Donnis Baggett: An $18 cheeseburger, with a side of D.C. pork
DONNIS BAGGETT
Tribune-Herald publisher
WASHINGTON — If you want to see what economic recovery looks like in this day and age, take a ride down Pennsylvania Avenue.
To witness a construction boom that’ll make you nostalgic for Dallas in the 1980s, hop a tour bus in our nation’s capital. Notice the number of times the bus passes chain-link construction fences.
And note the signs behind those fences announcing which taxpayer-funded economic recovery program is picking up the tab.
To experience a hustling, bustling metro area with the lowest unemployment rate of any major city in the nation, come to D.C. But don’t forget your wallet.
It’s lunch hour and I’m sitting in The Capital Grille trying to work my way around an $18 cheeseburger. The reason I’m eating an $18 cheeseburger in a fancy café is that a $9 price tag for a street-cart hot dog is highway robbery in my book.
As a rule, I’d rather be overcharged in a restaurant than on a sidewalk.
The tables are all packed, so I’m eating at the bar while watching lobbyists eat and drink their lunches. And I’ve been pondering how Washington is, as we say in Texas, cutting a fat hog these days.
Less than a week ago, it looked like the fat hog was about to bleed out. With a budget crisis looming, the federal government was headed toward a shutdown.
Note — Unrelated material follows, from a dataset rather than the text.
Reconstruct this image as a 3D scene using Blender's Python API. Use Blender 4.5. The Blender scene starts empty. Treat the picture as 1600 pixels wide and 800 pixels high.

Only a last-minute temporary agreement prevented that from happening.
A few months from now, we’ll watch the next act unfold.
Today you’d never know that Washington came within a heartbeat of turning from boomtown to ghost town. The lawmakers, bureaucrats, lobbyists and tourists go about their business, scurrying from one vote, one appointment or one point of interest to the next.
And so the boom goes on, despite the fact that they don’t grow, mine or manufacture much of anything around here — other than legislation and regulation. And even those who do that are having a rough time of it these days.
Washington can be tough on the sensibilities for somebody who loves his country and its history, but has trouble getting his mind around an $18 cheeseburger. It’s the heart of our republic, so we love it for that.
The monuments are magnificent and when the cherry blossoms are blooming, it’s one of the most beautiful cities in the world. But it’s also one of the most cynical.
D.C. is a dichotomy. It’s a place of the haves and have-nots — a city where the most powerful people in the world live within shouting distance of grinding crime and poverty. A place of winners and losers, of the ins and the outs.
A place that sells T-shirts gushing about a Republican president one day and a Democrat the next, with nary a blush in between.
It’s a place where influence is everything, but also the place where our nation pays loving tribute to those who gave the ultimate sacrifice for liberty.
I had some free time this morning, so I started the day watching the changing of the guard at the Tomb of the Unknowns in Arlington National Cemetery. It was a moving experience, made more so by the cold, damp drizzle that fell on the hushed crowd and the soldiers.
On the highly tax- subsidized subway ride back to town, it occurred to me that Washington is simultaneously obnoxious and endearing. It’s loud and messy and inefficient and expensive, but it’s also one of the most inspiring cities on the planet.
Washington is a town that tries to have it all. A town that pushes the envelope, lives beyond its means and tries to be everything to everybody. It represents — for better and for worse — the qualities of the people who gave it birth.
It’s both beauty and beast, and it will remain so — at least until the people who pay the bills can’t pay the minimum on our country’s credit card any longer. After that, God help us all.
Now it’s time to go to the Capitol for a meeting, then head home to Texas, where I’ll turn in my expense account and hope The Boss doesn’t fuss too much about my $18 cheeseburger.
The burger was tasty, in case you were wondering. But it was way more than I could eat. And I don’t think it was worth $18, either.